Grundberg may also discuss the recent unrest in Shabwah province in southern Yemen, where fighting broke out on 8 August between the Giants Brigades and the forces of the Islah Party, anti-Houthi groups with representation in Yemen’s Presidential Leadership Council (PLC). The fighting, which has led to the deaths of 28 people, erupted after the governor of the province dismissed an official from the Islah Party. On 10 August, the PLC announced that it was ousting military figures accused of fomenting the violence.

Mudawi is expected to cover ongoing humanitarian challenges and relief efforts in Yemen: preventing famine, improving humanitarian access and supporting the economy. She could observe that the recent agreement in the Ukraine war to facilitate the export of Ukrainian grain may alleviate pressures on food costs and inflation in Yemen. She is also likely to express gratitude to the US for its decision, announced on 4 August, to provide an additional $431 million in humanitarian assistance to Yemen, relieving some of OCHA’s concerns about having to shut down aid programmes amid funding shortages. Prior to the US announcement, the Yemen humanitarian response programme for 2022 was 29 percent funded, having received $1.34 billion of its required $4.27 billion for the year. (Of this amount, the US had already contributed $582 million prior to its 4 August announcement).

Notwithstanding this support, Mudawi is likely to highlight the urgent need for funding to continue the operations of the UN Verification and Inspection Mechanism (UNVIM), which has facilitated commercial shipping into the Houthi-held ports of Hodeidah since 2016. The UNVIM will have to shut down or suspend its work in September if it does not receive the $3.5 million that it requires to operate until the end of the year. Mudawi could stress UNVIM’s important role in facilitating fuel shipments into Hodeidah port as part of the truce agreement, and the disruption that could be created for commercial shipping if the mechanism were to close. Mudawi is also likely to highlight the ongoing funding shortfall for the first phase of a plan to transfer oil from the decrepit FSO Safer oil tanker. Despite the situation’s urgency, which could cause an environmental disaster in the Red Sea if the oil on board leaks or the ship explodes, the UN has been unable to raise the $80 million required to start the oil transfer.
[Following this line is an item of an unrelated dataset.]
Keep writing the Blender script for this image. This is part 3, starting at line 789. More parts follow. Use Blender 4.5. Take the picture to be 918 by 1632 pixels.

General Beary’s briefing during consultations follows the Council’s extension of UNMHA’s mandate for an additional year on 13 July. Resolution 2643 renewing UNMHA’s mandate welcomed the establishment of an UNMHA presence in Yemeni government-controlled areas and demanded that the Houthis end the restrictions and hindrances to the movement of UNMHA personnel, including by allowing announced and unannounced UNMHA patrols.